理由2:本質的なコミュニケーションの阻害
情報伝達の本質を見失う
チャットツールでのメンションの本質は「特定の人に情報を伝える」ことです。敬称は、この本質的な機能に対してノイズでしかありません。
❌ @田中さん、昨日の件の進捗はいかがでしょうか?
⭕ @田中 昨日の件の進捗はいかがでしょうか?
どちらも同じ情報を伝えていますが、後者の方が情報の核心部分が明確になります。
階層意識による萎縮効果
敬称の使用は、無意識のうちに階層関係を強化し、率直なコミュニケーションを阻害します。特に若手エンジニアが先輩やリーダーに対して意見を述べる際、敬称があることで心理的な障壁が高くなります。
技術的な議論の妨げ
エンジニアの議論では、技術的な正確性や効率性が重要です。敬称による「関係性の表現」が、純粋な技術議論を妨げる要因となります。

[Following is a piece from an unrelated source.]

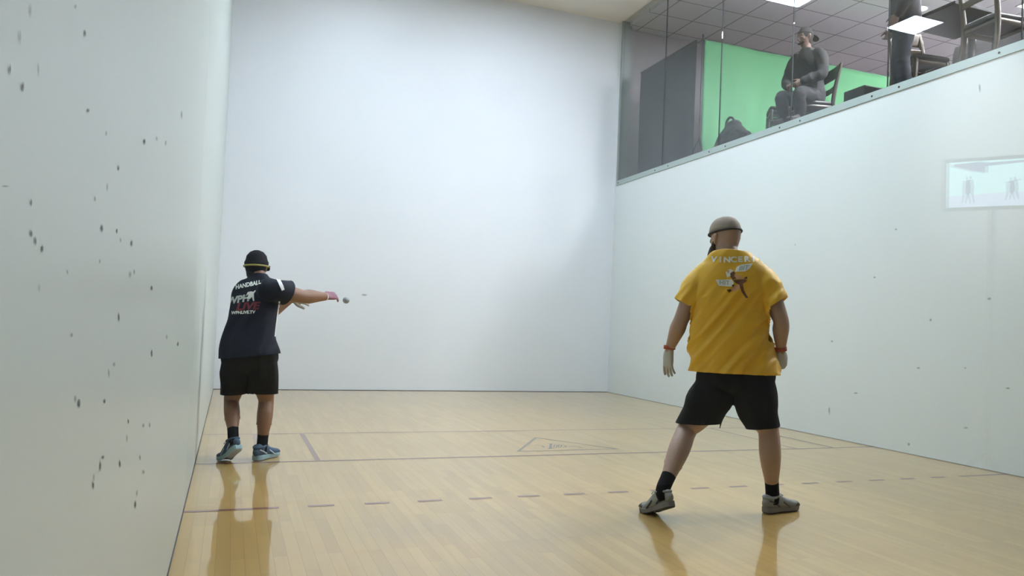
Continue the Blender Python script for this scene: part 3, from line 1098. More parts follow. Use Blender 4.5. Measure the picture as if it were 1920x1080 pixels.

❌ @リーダーさん、この実装は性能面で問題があると思うのですが...
⭕ @リーダー この実装は性能面で問題があると思うのですが...
後者の方が、技術的な内容により集中できる環境を作り出します。
理由3:コミュニケーションコストの増大
敬称選択の判断コスト
相手によって「さん」「くん」「ちゃん」などを使い分ける必要があり、メッセージを送信するたびに無意識的な判断コストが発生します。この判断に費やす脳のリソースは、本来の業務に集中すべきものです。
文化的背景による混乱
多様な背景を持つエンジニアが働く現代の職場では、敬称の使い分けが混乱を招きます。
- 年上の部下に対してはどうするか?
- 外国人エンジニアに対してはどうするか?
- 役職は上だが年下の場合はどうするか?
このような判断に時間を費やすことは、純粋にコストです。
メンテナンスコストの増加
Botやスクリプトでメンションを処理する際、敬称のパターンを考慮する必要があり、開発・保守コストが増大します。
# 敬称なしの場合(シンプル)
def extract_mentions(message):
return re.findall(r'@(\w+)', message)
# 敬称ありの場合(複雑)
def extract_mentions(message):
pattern = r'@(\w+)(?:さん|くん|ちゃん|先生|先輩|リーダー)?'
return [match.group(1) for match in re.finditer(pattern, message)]
国際化対応の困難さ
グローバルチームでは、敬称システムの説明や理解に時間がかかり、外国人メンバーの参加障壁となります。
実装上の考慮点
段階的な導入戦略
既存のチームで敬称を使用している場合、以下のステップで導入を検討してください。
- 問題の可視化:現在のコミュニケーションコストを測定
- 試験運用:一部のチャンネルで敬称なしを試行
- 効果測定:メッセージ送信時間、検索効率の改善を確認
- 全体展開:チーム全体での合意形成後に実施
ガイドラインの明文化
新メンバーの混乱を避けるため、明確なルールを設定します。
## メンションルール
### 推奨
- @田中 レビューお願いします
- @佐藤 @山田 この件について相談があります
### 非推奨
- @田中さん レビューお願いします
- @佐藤くん @山田さん この件について相談があります
### 理由
- 入力効率の向上
- 視認性の改善
- フラットなコミュニケーション環境の構築
反対意見への対処
「礼儀正しさが失われる」への回答
敬称なしのメンションと丁寧な文章は両立可能です。むしろ、表面的な敬称よりも、相手の時間を無駄にしない簡潔で明確なコミュニケーションの方が、真の礼儀と言えるでしょう。
「文化的な違和感」への回答
日本のIT業界も国際化が進んでいます。グローバルスタンダードに合わせることで、多様な人材が活躍できる環境を作ることができます。
まとめ
社内チャットでのメンション時の敬称は、以下の理由から使用しないことを強く推奨します:
余計な入力と読みづらさ
- 無駄な文字数による生産性の低下
- 視認性の悪化による情報伝達効率の低下
- 検索効率の悪化による情報アクセシビリティの問題
本質的なコミュニケーションの阻害
- 情報伝達の本質から逸脱したノイズの発生
- 階層意識による率直なコミュニケーションの妨げ
- 技術的議論の品質低下
コミュニケーションコストの増大
- 敬称選択による判断コストの発生
- 文化的背景による混乱とその解決コスト
- システム開発・保守における複雑性の増加
エンジニアとして、効率性と本質的な価値に focus することが重要です。敬称なしのメンションは、より良いソフトウェア開発環境の構築に貢献します。